07 Fév 2019 SÉPARATION CONSEIL-VENTE : VOLTE-FACE DU GOUVERNEMENT !
Un nouveau projet d’ordonnance sur la séparation du conseil et de la vente est en consultation publique jusqu’au 24 février.
Des changements assez conséquents sont intervenus depuis le précédent projet présenté le 6 décembre 2018. L’entrée en vigueur est repoussée d’un an, au 1er janvier 2021 (au lieu du 1er janvier 2020).
Un conseil stratégique qui ne conditionne plus l’achat de produits
Les deux conseils, stratégique et spécifique (ou de préconisation), seront bien séparés de la vente.
En revanche, le conseil stratégique obligatoire dispensé annuellement à l’agriculteur laisse la place à la délivrance de 2 conseils obligatoires par périodes de 5 ans, espacés au minimum de 2 ans.
De plus, ce conseil stratégique bi-quinquennal ne serait plus obligatoire pour l’achat de produits phytos mais seulement demandé lors de l’obtention ou du renouvellement du certiphyto. Reste que l’agriculteur doit obligatoirement être titulaire du certiphyto s’il souhaite acheter des produits (arrêté du 6 janvier 2016).
Le conseil spécifique se retrouve quant à lui en zone grise, à la fois séparé de la vente mais non obligatoire pour l’agriculteur.
Aggravation des distorsions de concurrence entre coopératives et négoces
En principe, l’administrateur d’une société de conseil ne peut pas être aussi administrateur d’une société de vente ou d’application et vice-versa.
Une exception assez notable va profiter aux chambres d’agriculture, dont les membres pourront également être administrateurs de sociétés de vente ou d’application de produits. Un administrateur de coopérative pourra donc continuer à avoir les 2 casquettes : vente côté coopérative, et conseil côté chambre.
L’exception ne joue pas pour les présidents de chambre et membres du bureau, sauf pour la prochaine mandature 2019-2024. On voit que certains ont cherché à sauver leur peau !
Après l’interdiction des 3R (remises, rabais, ristournes) par la loi EGAlim et la possibilité laissée aux coopératives de faire des remises de fin de campagne, c’est une nouvelle distorsion de concurrence posée à l’encontre du négoce privé, non représenté au sein des chambres d’agriculture.
Mais il y a plus grave : le projet d’ordonnance permet à 10 associés (ou davantage) d’une coopérative vendeuse de produits d’être également associés d’une structure de conseil.
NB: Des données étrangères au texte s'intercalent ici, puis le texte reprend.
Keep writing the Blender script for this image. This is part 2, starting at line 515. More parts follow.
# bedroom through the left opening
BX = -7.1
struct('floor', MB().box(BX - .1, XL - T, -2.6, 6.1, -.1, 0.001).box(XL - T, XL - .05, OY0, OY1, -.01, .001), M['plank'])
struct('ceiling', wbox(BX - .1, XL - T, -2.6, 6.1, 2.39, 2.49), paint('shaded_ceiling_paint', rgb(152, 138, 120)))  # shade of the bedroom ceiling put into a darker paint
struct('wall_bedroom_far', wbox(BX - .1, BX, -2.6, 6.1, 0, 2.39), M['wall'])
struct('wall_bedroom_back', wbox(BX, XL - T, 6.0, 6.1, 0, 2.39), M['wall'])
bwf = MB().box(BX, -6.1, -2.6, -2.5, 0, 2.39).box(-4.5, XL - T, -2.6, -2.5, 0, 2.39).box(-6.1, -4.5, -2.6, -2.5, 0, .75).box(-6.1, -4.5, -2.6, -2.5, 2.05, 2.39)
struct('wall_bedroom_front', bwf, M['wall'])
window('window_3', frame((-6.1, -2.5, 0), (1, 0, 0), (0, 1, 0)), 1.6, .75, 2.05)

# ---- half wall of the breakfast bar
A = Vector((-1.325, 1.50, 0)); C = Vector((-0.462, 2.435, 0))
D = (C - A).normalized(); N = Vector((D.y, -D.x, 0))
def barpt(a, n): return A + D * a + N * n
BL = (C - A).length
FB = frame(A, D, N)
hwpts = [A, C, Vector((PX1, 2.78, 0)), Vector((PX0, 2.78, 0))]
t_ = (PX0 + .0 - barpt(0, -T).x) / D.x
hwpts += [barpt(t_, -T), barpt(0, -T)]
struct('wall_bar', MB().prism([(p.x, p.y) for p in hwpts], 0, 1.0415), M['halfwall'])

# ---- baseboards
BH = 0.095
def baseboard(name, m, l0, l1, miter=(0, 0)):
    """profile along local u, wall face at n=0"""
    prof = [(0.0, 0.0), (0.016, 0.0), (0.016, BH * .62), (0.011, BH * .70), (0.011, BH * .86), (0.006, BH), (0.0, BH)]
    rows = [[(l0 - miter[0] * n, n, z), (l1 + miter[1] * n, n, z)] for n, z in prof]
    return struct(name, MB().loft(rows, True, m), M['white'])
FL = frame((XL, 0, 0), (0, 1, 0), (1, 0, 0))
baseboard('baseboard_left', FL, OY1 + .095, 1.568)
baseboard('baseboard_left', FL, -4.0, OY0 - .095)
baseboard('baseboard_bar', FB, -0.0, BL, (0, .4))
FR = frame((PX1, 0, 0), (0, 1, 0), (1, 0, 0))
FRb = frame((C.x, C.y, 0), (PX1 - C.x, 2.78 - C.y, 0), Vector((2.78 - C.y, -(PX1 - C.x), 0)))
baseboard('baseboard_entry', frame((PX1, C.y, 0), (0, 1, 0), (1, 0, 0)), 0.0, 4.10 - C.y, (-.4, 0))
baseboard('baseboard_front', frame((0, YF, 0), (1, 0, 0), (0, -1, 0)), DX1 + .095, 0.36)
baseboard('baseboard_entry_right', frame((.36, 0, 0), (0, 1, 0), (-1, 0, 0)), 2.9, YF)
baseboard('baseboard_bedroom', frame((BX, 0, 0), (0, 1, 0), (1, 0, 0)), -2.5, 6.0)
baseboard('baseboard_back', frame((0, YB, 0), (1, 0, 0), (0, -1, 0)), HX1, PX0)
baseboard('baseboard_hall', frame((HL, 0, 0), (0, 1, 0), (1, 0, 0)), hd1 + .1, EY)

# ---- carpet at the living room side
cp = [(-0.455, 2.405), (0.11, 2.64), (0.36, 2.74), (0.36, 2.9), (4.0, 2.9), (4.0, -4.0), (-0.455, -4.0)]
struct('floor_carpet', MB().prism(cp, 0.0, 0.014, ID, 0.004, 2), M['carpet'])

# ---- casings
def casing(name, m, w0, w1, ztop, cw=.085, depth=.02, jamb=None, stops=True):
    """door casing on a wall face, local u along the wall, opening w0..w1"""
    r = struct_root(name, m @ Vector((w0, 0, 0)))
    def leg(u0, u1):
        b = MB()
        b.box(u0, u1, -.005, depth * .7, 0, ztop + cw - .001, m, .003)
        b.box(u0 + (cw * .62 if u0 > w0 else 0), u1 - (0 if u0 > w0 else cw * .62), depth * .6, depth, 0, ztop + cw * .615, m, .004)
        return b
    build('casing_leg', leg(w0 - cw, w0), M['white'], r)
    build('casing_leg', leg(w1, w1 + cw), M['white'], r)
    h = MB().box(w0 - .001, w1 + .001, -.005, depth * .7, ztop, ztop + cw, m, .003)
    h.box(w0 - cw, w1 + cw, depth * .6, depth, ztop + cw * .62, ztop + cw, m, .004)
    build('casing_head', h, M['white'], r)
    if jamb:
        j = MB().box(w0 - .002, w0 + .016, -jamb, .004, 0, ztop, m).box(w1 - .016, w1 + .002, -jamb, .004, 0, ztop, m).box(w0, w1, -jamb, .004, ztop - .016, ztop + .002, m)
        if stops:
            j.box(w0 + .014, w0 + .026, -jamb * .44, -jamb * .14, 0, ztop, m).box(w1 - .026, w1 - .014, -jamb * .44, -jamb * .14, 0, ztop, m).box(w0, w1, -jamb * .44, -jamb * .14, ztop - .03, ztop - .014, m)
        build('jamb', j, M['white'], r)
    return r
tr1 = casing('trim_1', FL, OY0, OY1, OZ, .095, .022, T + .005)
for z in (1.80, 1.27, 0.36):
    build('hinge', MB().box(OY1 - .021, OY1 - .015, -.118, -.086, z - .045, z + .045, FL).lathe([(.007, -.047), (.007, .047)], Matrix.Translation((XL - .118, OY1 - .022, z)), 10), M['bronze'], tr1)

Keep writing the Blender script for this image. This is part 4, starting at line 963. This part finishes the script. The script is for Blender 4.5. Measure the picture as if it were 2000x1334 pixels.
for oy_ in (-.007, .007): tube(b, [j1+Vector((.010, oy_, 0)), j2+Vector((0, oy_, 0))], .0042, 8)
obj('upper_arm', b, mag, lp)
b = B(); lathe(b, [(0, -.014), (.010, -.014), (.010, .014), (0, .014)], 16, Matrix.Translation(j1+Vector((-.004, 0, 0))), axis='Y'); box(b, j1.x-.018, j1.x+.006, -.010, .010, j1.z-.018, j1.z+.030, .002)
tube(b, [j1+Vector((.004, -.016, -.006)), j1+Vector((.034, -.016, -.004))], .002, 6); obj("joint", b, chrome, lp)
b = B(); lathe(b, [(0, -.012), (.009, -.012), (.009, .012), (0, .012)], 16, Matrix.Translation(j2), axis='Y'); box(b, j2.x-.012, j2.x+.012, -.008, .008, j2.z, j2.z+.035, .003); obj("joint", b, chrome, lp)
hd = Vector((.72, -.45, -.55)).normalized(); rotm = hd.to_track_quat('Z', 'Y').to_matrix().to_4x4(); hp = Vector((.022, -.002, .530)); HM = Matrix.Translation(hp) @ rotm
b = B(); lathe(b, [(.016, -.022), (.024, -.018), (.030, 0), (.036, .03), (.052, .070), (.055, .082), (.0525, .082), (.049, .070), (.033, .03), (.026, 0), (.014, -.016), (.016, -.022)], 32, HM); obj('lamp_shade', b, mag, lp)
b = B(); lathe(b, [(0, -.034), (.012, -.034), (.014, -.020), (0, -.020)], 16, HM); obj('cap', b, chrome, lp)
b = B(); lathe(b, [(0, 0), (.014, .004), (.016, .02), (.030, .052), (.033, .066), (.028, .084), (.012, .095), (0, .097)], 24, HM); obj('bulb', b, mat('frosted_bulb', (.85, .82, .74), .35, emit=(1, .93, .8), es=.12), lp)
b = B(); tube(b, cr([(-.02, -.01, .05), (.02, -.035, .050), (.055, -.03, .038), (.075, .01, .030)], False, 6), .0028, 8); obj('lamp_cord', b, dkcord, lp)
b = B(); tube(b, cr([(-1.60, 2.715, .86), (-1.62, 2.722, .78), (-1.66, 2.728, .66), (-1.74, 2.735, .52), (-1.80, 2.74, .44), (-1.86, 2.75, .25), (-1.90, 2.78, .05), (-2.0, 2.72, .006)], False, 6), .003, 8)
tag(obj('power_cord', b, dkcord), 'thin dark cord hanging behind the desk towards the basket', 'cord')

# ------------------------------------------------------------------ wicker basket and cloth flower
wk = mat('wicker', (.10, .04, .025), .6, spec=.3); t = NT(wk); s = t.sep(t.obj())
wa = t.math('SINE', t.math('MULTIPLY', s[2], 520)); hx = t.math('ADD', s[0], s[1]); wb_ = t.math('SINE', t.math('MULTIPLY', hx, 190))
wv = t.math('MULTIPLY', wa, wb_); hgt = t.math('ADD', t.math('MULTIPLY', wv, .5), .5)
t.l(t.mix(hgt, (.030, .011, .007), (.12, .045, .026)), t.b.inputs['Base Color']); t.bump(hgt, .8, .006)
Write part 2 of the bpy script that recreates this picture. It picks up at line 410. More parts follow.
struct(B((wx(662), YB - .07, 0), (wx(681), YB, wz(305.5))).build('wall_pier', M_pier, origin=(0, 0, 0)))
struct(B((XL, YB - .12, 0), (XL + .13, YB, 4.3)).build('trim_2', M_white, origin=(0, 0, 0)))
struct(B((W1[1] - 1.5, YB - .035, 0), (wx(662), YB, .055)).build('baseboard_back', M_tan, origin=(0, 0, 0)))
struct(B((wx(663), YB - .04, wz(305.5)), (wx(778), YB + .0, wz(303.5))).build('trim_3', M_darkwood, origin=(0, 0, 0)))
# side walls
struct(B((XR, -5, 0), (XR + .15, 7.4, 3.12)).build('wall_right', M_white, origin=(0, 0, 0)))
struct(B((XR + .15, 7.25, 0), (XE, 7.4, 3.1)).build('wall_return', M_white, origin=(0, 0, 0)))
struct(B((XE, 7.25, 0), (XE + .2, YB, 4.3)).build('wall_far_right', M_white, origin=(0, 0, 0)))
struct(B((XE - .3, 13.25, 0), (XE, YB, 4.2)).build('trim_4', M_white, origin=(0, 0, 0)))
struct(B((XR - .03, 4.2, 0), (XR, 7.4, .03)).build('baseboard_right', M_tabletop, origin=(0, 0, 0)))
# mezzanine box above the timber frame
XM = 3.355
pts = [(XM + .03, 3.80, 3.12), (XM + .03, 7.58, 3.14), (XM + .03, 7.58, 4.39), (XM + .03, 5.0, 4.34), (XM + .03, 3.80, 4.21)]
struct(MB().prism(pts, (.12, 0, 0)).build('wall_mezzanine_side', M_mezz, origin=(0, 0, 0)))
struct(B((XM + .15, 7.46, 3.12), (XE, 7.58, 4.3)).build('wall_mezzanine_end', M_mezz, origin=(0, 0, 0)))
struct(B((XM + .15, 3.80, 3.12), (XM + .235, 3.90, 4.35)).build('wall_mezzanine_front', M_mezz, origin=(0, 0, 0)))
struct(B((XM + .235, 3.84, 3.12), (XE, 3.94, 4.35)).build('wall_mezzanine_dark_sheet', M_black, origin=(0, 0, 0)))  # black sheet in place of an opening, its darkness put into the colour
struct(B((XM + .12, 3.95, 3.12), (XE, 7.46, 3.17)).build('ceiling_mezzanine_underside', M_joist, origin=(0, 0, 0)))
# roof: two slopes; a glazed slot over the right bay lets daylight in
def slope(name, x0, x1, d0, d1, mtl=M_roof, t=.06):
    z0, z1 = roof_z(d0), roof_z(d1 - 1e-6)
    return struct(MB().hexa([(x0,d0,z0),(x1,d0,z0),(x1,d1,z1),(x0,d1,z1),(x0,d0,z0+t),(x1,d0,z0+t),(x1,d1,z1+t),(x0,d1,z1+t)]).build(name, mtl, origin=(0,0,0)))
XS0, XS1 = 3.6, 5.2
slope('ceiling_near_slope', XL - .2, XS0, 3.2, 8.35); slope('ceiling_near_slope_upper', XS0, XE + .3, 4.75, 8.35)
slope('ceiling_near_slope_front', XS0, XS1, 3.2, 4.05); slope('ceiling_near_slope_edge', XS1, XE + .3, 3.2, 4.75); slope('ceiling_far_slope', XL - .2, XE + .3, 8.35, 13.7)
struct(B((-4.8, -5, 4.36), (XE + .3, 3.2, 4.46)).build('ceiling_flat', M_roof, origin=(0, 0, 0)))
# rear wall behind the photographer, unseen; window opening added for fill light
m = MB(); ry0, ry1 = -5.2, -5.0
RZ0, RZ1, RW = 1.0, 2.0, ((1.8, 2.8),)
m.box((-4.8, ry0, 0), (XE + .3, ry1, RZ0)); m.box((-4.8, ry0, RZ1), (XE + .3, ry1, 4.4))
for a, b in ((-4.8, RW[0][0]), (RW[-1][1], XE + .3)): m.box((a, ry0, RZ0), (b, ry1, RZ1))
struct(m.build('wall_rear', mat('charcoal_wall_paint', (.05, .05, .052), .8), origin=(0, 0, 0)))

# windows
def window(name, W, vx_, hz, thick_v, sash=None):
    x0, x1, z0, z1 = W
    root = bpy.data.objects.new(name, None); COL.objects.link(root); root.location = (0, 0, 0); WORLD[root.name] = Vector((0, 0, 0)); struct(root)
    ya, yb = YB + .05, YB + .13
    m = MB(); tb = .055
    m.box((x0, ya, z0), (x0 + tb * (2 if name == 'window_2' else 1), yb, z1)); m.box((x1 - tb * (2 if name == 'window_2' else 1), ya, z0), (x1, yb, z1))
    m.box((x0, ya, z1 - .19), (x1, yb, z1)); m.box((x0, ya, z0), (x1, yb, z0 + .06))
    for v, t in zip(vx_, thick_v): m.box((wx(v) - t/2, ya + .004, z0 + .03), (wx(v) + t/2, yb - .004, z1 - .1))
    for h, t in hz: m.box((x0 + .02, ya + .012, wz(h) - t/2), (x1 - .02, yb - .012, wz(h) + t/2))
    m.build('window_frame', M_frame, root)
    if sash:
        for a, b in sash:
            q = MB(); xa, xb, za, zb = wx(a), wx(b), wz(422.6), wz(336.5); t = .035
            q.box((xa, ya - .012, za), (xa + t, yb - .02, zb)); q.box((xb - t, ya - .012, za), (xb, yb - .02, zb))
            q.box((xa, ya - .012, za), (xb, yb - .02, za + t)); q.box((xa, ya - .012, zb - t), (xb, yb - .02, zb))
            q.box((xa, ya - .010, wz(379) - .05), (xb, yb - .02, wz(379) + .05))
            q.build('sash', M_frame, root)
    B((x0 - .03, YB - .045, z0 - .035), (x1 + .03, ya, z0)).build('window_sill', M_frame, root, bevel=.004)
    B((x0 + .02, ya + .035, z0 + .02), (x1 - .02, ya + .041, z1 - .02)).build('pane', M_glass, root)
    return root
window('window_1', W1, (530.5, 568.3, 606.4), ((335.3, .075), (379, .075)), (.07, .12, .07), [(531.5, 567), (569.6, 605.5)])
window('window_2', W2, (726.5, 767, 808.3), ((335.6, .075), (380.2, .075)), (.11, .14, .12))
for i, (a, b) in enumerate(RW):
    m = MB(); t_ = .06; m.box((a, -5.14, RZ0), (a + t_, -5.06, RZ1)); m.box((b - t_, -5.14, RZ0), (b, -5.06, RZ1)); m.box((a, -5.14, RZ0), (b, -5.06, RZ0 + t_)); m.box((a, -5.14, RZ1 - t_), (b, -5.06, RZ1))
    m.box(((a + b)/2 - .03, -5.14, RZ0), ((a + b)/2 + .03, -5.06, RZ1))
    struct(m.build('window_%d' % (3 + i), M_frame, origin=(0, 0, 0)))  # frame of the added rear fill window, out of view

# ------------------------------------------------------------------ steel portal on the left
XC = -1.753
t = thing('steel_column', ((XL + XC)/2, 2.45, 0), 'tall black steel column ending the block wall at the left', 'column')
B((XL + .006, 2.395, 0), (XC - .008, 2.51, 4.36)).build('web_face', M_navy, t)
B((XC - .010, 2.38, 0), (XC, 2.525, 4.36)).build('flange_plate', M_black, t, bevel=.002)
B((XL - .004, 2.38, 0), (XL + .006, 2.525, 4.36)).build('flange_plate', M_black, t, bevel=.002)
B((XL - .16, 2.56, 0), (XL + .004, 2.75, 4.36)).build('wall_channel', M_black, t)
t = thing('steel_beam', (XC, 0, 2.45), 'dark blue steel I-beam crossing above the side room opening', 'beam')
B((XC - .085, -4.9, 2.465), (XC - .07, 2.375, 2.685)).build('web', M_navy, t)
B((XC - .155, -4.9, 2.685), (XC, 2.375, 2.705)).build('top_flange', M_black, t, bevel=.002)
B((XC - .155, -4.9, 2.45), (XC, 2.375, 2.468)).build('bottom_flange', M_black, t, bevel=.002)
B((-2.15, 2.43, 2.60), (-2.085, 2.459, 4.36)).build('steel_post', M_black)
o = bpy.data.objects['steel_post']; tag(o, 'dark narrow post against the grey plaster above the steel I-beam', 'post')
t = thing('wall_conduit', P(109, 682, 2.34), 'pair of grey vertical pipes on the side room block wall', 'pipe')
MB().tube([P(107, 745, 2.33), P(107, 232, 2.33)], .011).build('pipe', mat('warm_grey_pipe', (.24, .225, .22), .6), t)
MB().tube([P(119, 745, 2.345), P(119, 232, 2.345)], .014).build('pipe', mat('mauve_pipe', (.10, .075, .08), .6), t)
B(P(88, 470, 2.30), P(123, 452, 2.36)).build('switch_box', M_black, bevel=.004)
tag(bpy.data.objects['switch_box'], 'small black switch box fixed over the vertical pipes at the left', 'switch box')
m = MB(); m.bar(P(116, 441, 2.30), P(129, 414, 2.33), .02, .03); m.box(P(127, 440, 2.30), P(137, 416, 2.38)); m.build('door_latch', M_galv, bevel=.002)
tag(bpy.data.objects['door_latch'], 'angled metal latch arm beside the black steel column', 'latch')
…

La seule limite posée face à un tel montage est, pour l’actionnaire commun associé dans chacune des deux structures, de ne pas dépasser 10% des parts du capital.
Le négoce n’aura absolument pas les mêmes possibilités. Du fait de la limitation de part cumulée du capital à 32%, si plusieurs négoces vendeurs de produits veulent monter une structure de conseil, ils devront trouver d’autres associés à hauteur de 68% des capitaux restants, ce qui leur rend la tâche pour le moins ardue.
L’intérêt général de la profession agricole pourrait se trouver menacée par de telles distorsions. On peut imaginer que les coopératives vendeuses fassent des remises aux agriculteurs adhérents qui prendraient leur conseil dans la coopérative filiale créée par les 10 associés minimum et qui livreraient l’intégralité de leur récolte à la coopérative mère. De tels systèmes seraient de nature à éliminer la concurrence des négoces privés.
Un dispositif des CEPP vidé de sa substance
Personne ne le regrettera mais les certificats d’économie de produits phytopharmaceutiques (CEPP) n’ont plus aucun caractère contraignant. L’amende de 5 euros frappant les distributeurs pour chaque CEPP manquant disparaît.
Les obligés distributeurs n’ont plus qu’une obligation de moyen : ils devront prouver, dans le cadre de leur certification (audit par un organisme certificateur et délivrance par la DRAAF), qu’ils ont mis les moyens en œuvre pour prescrire les fiches actions CEPP aux agriculteurs.
Alors que le précédent projet d’ordonnance offrait aux conseillers indépendants un business de revente de CEPP, la notion d’éligible disparaît complètement du code rural. Les sociétés de conseil (ex éligibles) ne pourront donc pas revendre aux distributeurs les CEPP qu’elles auraient collectés avec leur activité de conseil.